Last updated Source: Gera Tools

What is a tournament performance rating?

A performance rating (TPR) is the rating a player would need to have to expect the score they actually achieved against that field of opponents. It measures how strongly you played in a single event, independent of your official rating.

The Chess Performance Rating Calculator tells you how strongly you played at a tournament by turning your opponents’ ratings and your results into a single performance figure. It computes the FIDE rating-difference method and the popular linear approximation so you can compare both.

How it works

A performance rating answers: what rating would justify this score against this field? It always starts from the average opponent rating.

The FIDE table method then adds a rating difference, dp, that depends only on your score percentage p = score ÷ games:

TPR = average opponent rating + dp(p)

The dp value comes from FIDE’s published table — 0 at 50%, growing to +800 at 100% and −800 at 0%. So a 70% score against 1600-rated opposition performs at about 1600 + 149 = 1749.

The linear method is a faster estimate:

TPR = average opponent rating + 400 × (wins − losses) ÷ games

It matches the table closely near 50% but exaggerates extreme scores, which is why the FIDE table is preferred for official figures.

FIDE dp table reference

The dp values at common score percentages are:

Score %dp
100%+800 (capped)
80%+240
70%+149
60%+72
50%0
40%−72
30%−149
20%−240
0%−800 (capped)

Percentages between table entries are interpolated. For example, a 75% score falls between 70% (dp +149) and 80% (dp +240), producing roughly dp +195.

Worked example

You play a 7-round Swiss tournament with the following results:

  • Opponents (by rating): 1710, 1640, 1780, 1590, 1820, 1650, 1700
  • Results: W, W, D, W, L, W, D

Score: 4.5 out of 7 (wins 4, draws 2, losses 1 = 4.5 points)

Average opponent rating = (1710 + 1640 + 1780 + 1590 + 1820 + 1650 + 1700) / 7
                        = 11890 / 7 = 1698.6

Score percentage = 4.5 / 7 = 64.3%

dp at 64.3% ≈ 99 (interpolated between 60% and 70%)

FIDE TPR ≈ 1698.6 + 99 = 1797.6

Linear TPR = 1698.6 + 400 × (4 − 1) / 7 = 1698.6 + 171 = 1869.6

The linear method here noticeably overstates the performance compared to the FIDE table method. This gap widens as score percentages move away from 50%.

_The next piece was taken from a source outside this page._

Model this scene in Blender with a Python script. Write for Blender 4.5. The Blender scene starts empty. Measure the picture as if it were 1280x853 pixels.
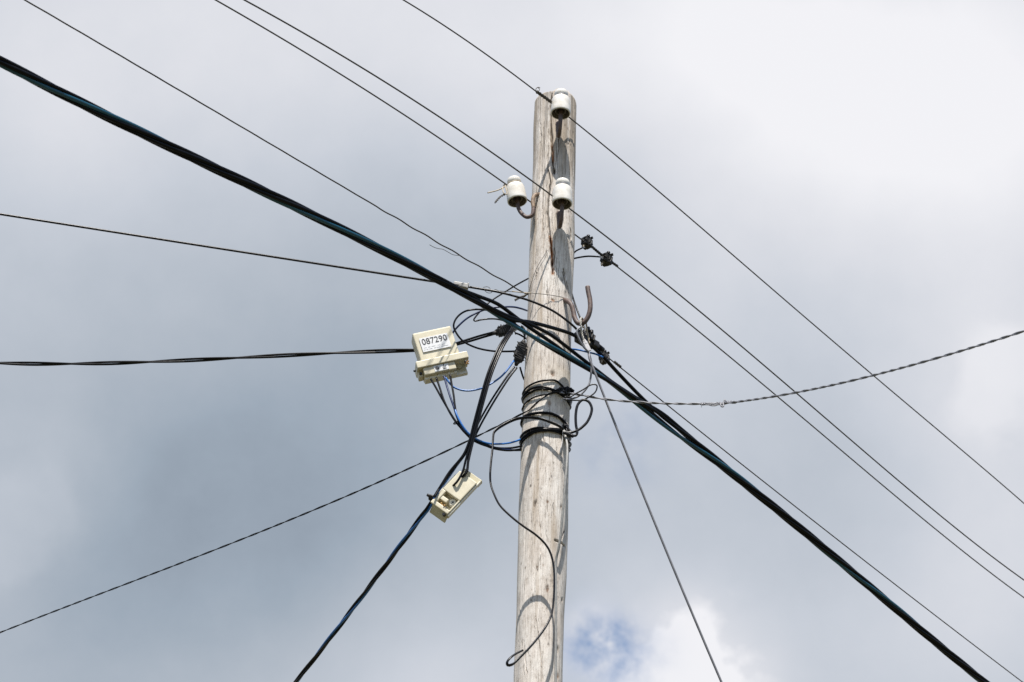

What performance rating is used for

Performance ratings serve a different purpose from your official FIDE rating. They measure a single event in isolation rather than your long-term playing strength. Common uses:

  • Norm calculations — FIDE norms for IM, GM, and WGM titles require both a minimum score and a minimum performance rating against a qualifying average opposition. The TPR is central to determining whether you have achieved a norm.
  • Comparing tournaments — a player who scored 4/5 against a 2200-average field performed very differently from one who scored 4/5 against a 1600 field, even though the raw score is the same.
  • Identifying form peaks — a significantly higher TPR than your current rating suggests you played above your established level; a lower one suggests you underperformed.

Make sure you enter exactly one opponent rating per game — the tool checks this and uses the count to compute both your average opposition and your score percentage accurately.